Delphi - which seeks to knock its roughly $65 per hour average cost per hourly employee down to the $16 to $18 level of pay and benefits that most other auto components companies pay - said it would not go into court to seek to void the contract until at least Jan. 20 - well beyond its initial Dec. 16 self-imposed deadline, giving the company more time to perhaps come to a consensual agreement with the UAW and the other unions on reducing its labor costs.

GM also gyrates

That extension of the drop-dead deadline for reaching agreement on the concessions Delphi says it needs to stay in business is considered good news for GM, since it assures the carmaker of a continued steady flow of parts to its manufacturing operations - operations which could have been curtailed or even crippled had the UAW decided to call Delphi's bluff and strike if it voided its contract.

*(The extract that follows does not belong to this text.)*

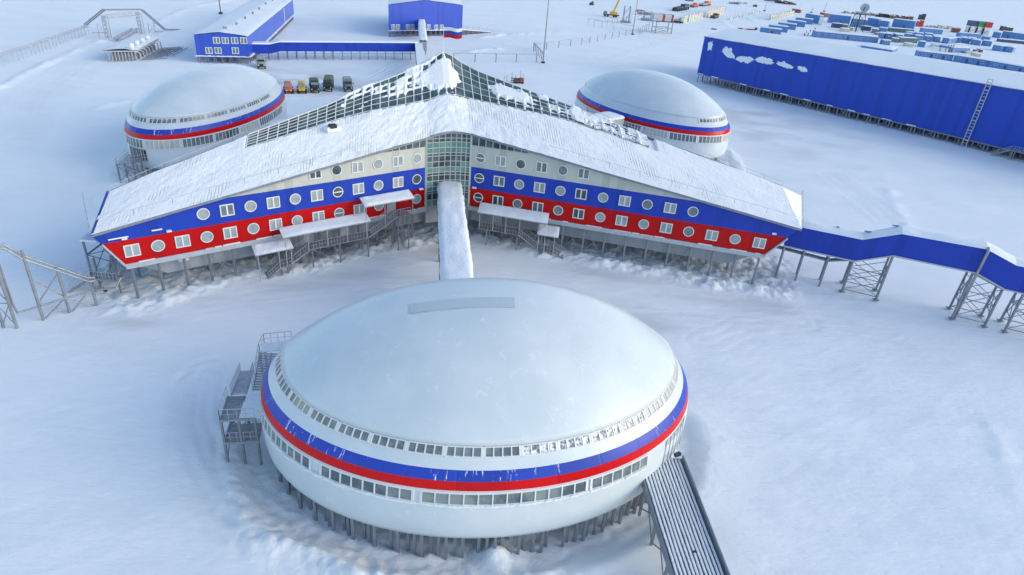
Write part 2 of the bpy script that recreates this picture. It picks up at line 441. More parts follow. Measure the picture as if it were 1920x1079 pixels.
def ground():
    xs = np.concatenate([-150 - np.geomspace(.8, 4200, 70)[::-1], np.arange(-150, -60, .8), np.arange(-60, 55, .3), np.arange(55, 162, .8), 162 + np.geomspace(.8, 4200, 70)])
    ys = np.concatenate([12 - np.geomspace(.7, 900, 24)[::-1], np.arange(12, 28, .5), np.arange(28, 104, .3), np.arange(104, 294, .8), 294 + np.geomspace(.8, 6000, 90)])
    X, Y = np.meshgrid(xs, ys)
    far = np.clip((np.hypot(X, Y - 120) - 500) / 600, 0, 1)
    Z = (fbm(X / 38, Y / 38, 1, 3) - .5) * .55 + (fbm(X / 9, Y / 5, 5, 4) - .5) * .22 + (fbm(X / 2.2, Y / 1.5, 11, 3) - .5) * .06
    sas = fbm((X * .8 + Y * .6) / 9, (Y * .8 - X * .6) / 1.3, 21, 3)
    Z += np.clip(sas - .58, 0, 1) * .12
    Z += (fbm(X / 160, Y / 160, 31, 3) - .5) * 1.6 * np.clip((np.hypot(X, Y - 110) - 150) / 120, 0, 1)
    dirt_shade = np.zeros_like(X); rgh = np.zeros_like(X)
    # wind-scoured hollow and rough bank round each dome
    for i, D in enumerate(DOMES):
        r = dome_rad(D, X, Y); dist = (r - 1) * 15
        rough = .45 * fbm(X / 1.2, Y / .9, 41 + i, 3) + .55 * fbm(X / .62, Y / .45, 47 + i, 2); wob = (fbm(X / 5, Y / 5, 51, 2) - .5) * 2.6
        bank = np.exp(-((dist - 3.2 + wob) / 1.0) ** 2)
        under = 1 / (1 + np.exp((dist - 1.2) * 2))
        ripple = np.sin(((X - D[0]) * 1.9 + (Y - D[1]) * .9 + fbm(X / 3, Y / 3, 61, 2) * 5) * 2.2) * .5 + .5
        ang_ = np.arctan2(Y - D[1], X - D[0]); am = np.clip(1.15 - np.abs(ang_ + 2.0) / 1.15, .12, 1) if i == 0 else .5
        bank = bank * am
        Z += bank * (.22 + rough * .7) + np.exp(-((dist - 2.4) / 2.6) ** 2) * am * (ripple * .16 + (rough - .5) * .5)
        rgh += np.exp(-((dist - 1.5) / 3.2) ** 2) * am
        Z -= (.85 if i == 0 else .2) / (1 + np.exp((dist - 2.0) * 2.5)); Z += under * (rough - .5) * .6
        dirt_shade += under * .12  # shade below the dome, put into the snow colour
    # heap right under the near dome's middle
    hp = at(930, 1040); Z += 1.3 * np.exp(-(((X - hp[0]) / 1.3) ** 2 + ((Y - hp[1] - .4) / 1.5) ** 2)) * (.7 + .6 * fbm(X / .7, Y / .7, 71, 2))
    # drifts along the stilts of both wings
    for leg, L in ((LL, 46.), (LR, 51.)):
        P = [tuple(leg.p(-2, 0)[:2]), tuple(leg.p(L, 0)[:2])]
        sd_ = (X - P[0][0]) * leg.n[0] + (Y - P[0][1]) * leg.n[1]; tt = (X - P[0][0]) * leg.u[0] + (Y - P[0][1]) * leg.u[1]
        inr = np.clip((tt + 3) / 3, 0, 1) * np.clip((L + 4 - tt) / 4, 0, 1)
        rough = .55 * fbm(X / 1.5, Y / 1.5, 81, 3) + .45 * fbm(X / .6, Y / .6, 87, 2); big = fbm(X / 5, Y / 5, 85, 2)
        band = np.exp(-((sd_ - 1.0 - (big - .5) * 3.5) / 1.7) ** 2) * inr
        Z += band * (.1 + 2.0 * np.clip(rough - .35, 0, 1) * (.3 + big)) 
        und = inr * np.clip((-sd_ + .5) / 2, 0, 1) * np.clip((sd_ + 16) / 4, 0, 1)
        Z += und * (rough - .5) * 1.5; dirt_shade += und * .25  # shade and dirt beneath the wing, both put into the snow colour
        rgh += np.exp(-((sd_ + 1.5) / 4.5) ** 2) * inr
        road = inr * np.exp(-((sd_ - 6.0) / 3.0) ** 2); dirt_shade += road * .5 * np.clip(fbm(X / 12, Y / 3, 91, 4) - .38, 0, 1) * 2.2
    gy = at(1080, 590); dirt_shade += .9 * np.exp(-(((X - gy[0]) / 16) ** 2 + ((Y - gy[1]) / 5) ** 2)) * np.clip(fbm(X / 9, Y / 2.5, 93, 4) - .40, 0, 1) * 2
    gy = at(560, 150); dirt_shade += .9 * np.exp(-(((X - gy[0]) / 22) ** 2 + ((Y - gy[1]) / 14) ** 2)) * np.clip(fbm(X / 9, Y / 6, 95, 4) - .42, 0, 1) * 2.2
    gy = at(1440, 240); dirt_shade += .8 * np.exp(-(((X - gy[0]) / 22) ** 2 + ((Y - gy[1]) / 30) ** 2)) * np.clip(fbm(X / 10, Y / 6, 97, 4) - .42, 0, 1) * 2
    for k, P in enumerate(RUTS):
        d = segdist(X, Y, P) + (fbm(X / 4, Y / 4, 101 + k, 2) - .5) * .8
        for o in (.9, 2.5): Z -= (.03 if k in (3, 6, 9) else .07) * np.exp(-((d - o) / .35) ** 2)
        Z += (.0 if k in (3, 6, 9) else .06) * (np.exp(-((d - 1.7) / .4) ** 2) + np.exp(-((d - 3.4) / .5) ** 2))
        dirt_shade += .12 * np.exp(-(d / 3) ** 2) * fbm(X / 3, Y / 3, 103, 2)
    for k, P in enumerate(BANKS):
        d = segdist(X, Y, P); far_ = 1 + np.clip((Y - 150) / 150, 0, 1.2)
        Z += (.3 if k == 3 else .14 if k == 7 else .6) * np.exp(-(d / (1.1 * far_)) ** 2) * np.clip(2.2 * fbm(X / 4, Y / 4, 111 + k, 3) - .4, 0, 2)
    Z *= (1 - far * .7)
    nxx, nyy = len(xs), len(ys)
    co = np.stack([X, Y, Z], -1).reshape(-1, 3)
    i = np.arange(nxx * nyy).reshape(nyy, nxx)
    q = np.stack([i[:-1, :-1], i[:-1, 1:], i[1:, 1:], i[1:, :-1]], -1).reshape(-1, 4)
    me = bpy.data.meshes.new('snow_ground'); me.vertices.add(len(co)); me.vertices.foreach_set('co', co.ravel())
    me.loops.add(q.size); me.loops.foreach_set('vertex_index', q.ravel()); me.polygons.add(len(q))
    me.polygons.foreach_set('loop_start', np.arange(0, q.size, 4)); me.polygons.foreach_set('use_smooth', np.ones(len(q), bool))
    me.update(); me.validate()
    at_ = me.attributes.new('dirt_shade', 'FLOAT', 'POINT'); at_.data.foreach_set('value', np.clip(dirt_shade, 0, 1).ravel().astype(np.float32))
    a2_ = me.attributes.new('rough', 'FLOAT', 'POINT'); a2_.data.foreach_set('value', np.clip(rgh, 0, 1).ravel().astype(np.float32))
    m = bpy.data.materials.new('ground_snow'); m.use_nodes = True; t = m.node_tree; b = t.nodes['Principled BSDF']; N = t.nodes.new; Lk = t.links.new
    b.inputs['Roughness'].default_value = .8; b.inputs['Specular IOR Level'].default_value = .15
    ge = N('ShaderNodeNewGeometry'); mp = N('ShaderNodeMapping'); Lk(ge.outputs['Position'], mp.inputs[0]); mp.inputs['Scale'].default_value = (.05, .11, .1); mp.inputs['Rotation'].default_value = (0, 0, .35)
    n = N('ShaderNodeTexNoise'); n.inputs['Scale'].default_value = 1; n.inputs['Detail'].default_value = 9; n.inputs['Roughness'].default_value = .62; Lk(mp.outputs[0], n.inputs['Vector'])
    r = N('ShaderNodeValToRGB'); r.color_ramp.elements[0].position = .33; r.color_ramp.elements[1].position = .66
    r.color_ramp.elements[0].color = (.765, .812, .83, 1); r.color_ramp.elements[1].color = (.83, .87, .885, 1); Lk(n.outputs['Fac'], r.inputs[0])
    av = N('ShaderNodeAttribute'); av.attribute_name = 'dirt_shade'
    mx = N('ShaderNodeMix'); mx.data_type = 'RGBA'; Lk(av.outputs['Fac'], mx.inputs[0]); Lk(r.outputs[0], mx.inputs[6]); mx.inputs[7].default_value = (.46, .47, .47, 1); Lk(mx.outputs[2], b.inputs['Base Color'])
    m2 = N('ShaderNodeMapping'); Lk(ge.outputs['Position'], m2.inputs[0]); m2.inputs['Scale'].default_value = (.9, 1.8, 1); m2.inputs['Rotation'].default_value = (0, 0, .5)
    n2 = N('ShaderNodeTexNoise'); n2.inputs['Scale'].default_value = 1.0; n2.inputs['Detail'].default_value = 10; n2.inputs['Roughness'].default_value = .66; Lk(m2.outputs[0], n2.inputs['Vector'])
    m3 = N('ShaderNodeMapping'); Lk(ge.outputs['Position'], m3.inputs[0]); m3.inputs['Scale'].default_value = (.16, 1.1, .5); m3.inputs['Rotation'].default_value = (0, 0, .22)
    n3 = N('ShaderNodeTexNoise'); n3.inputs['Scale'].default_value = 1.0; n3.inputs['Detail'].default_value = 7; n3.inputs['Roughness'].default_value = .6; n3.inputs['Distortion'].default_value = .6; Lk(m3.outputs[0], n3.inputs['Vector'])
    n4 = N('ShaderNodeTexNoise'); n4.inputs['Scale'].default_value = 2.1; n4.inputs['Detail'].default_value = 8; n4.inputs['Roughness'].default_value = .7; Lk(ge.outputs['Position'], n4.inputs['Vector'])
    ar = N('ShaderNodeAttribute'); ar.attribute_name = 'rough'
    x1 = N('ShaderNodeMath'); x1.operation = 'MULTIPLY_ADD'; Lk(n3.outputs['Fac'], x1.inputs[0]); x1.inputs[1].default_value = .9; Lk(n2.outputs['Fac'], x1.inputs[2])
    x2 = N('ShaderNodeMath'); x2.operation = 'MULTIPLY'; Lk(n4.outputs['Fac'], x2.inputs[0]); Lk(ar.outputs['Fac'], x2.inputs[1])
    x3 = N('ShaderNodeMath'); x3.operation = 'MULTIPLY_ADD'; Lk(x2.outputs[0], x3.inputs[0]); x3.inputs[1].default_value = 4.5; Lk(x1.outputs[0], x3.inputs[2])
    bp = N('ShaderNodeBump'); bp.inputs['Strength'].default_value = .36; bp.inputs['Distance'].default_value = .25; Lk(x3.outputs[0], bp.inputs['Height']); Lk(bp.outputs[0], b.inputs['Normal'])
    me.materials.append(m)
    o = bpy.data.objects.new('snow_ground', me); COL.objects.link(o); o['kind'] = 'structure'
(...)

That "initially pushed GM paper up," a trader said, with the carmaker's benchmark 8 3/8% notes due 2033 moving up to 70 bid, 71 offered, up about a point from where they had left off in Friday's extremely light dealings.

"But GM being GM," he continued, "they managed to give all of that back," and finished unchanged at 69 bid, 70 offered.

Late in the day - when trading was pretty much wrapping up - "there was some rumbling about GM holding up its 10-Q," but he said that on closer examination, it appeared to be "inconsequential, maybe a one penny (per share) adjustment to a third-quarter '04 10-Q," and the 8 3/8s closed actually up half a point on the session at 69.5 bid, 70.5 offered.

Delta higher

Outside of the automotive area, a trader in distressed bonds saw bankrupt Atlanta-based Delta Air Lines Inc.'s notes move as high as 20.5 bid, from levels late last week around 19 bid, 20 offered. Those Delta bonds finished up a point higher at 20 bid, 20.5 offered, the trader said.

He saw no companion movement in the bonds of other bankrupt airline companies, with United Airlines parent UAL Corp.'s bonds still languishing in the mid-teens, while the bonds of Northwest Airlines Corp. were in a holding pattern in the mid-to-upper 30s.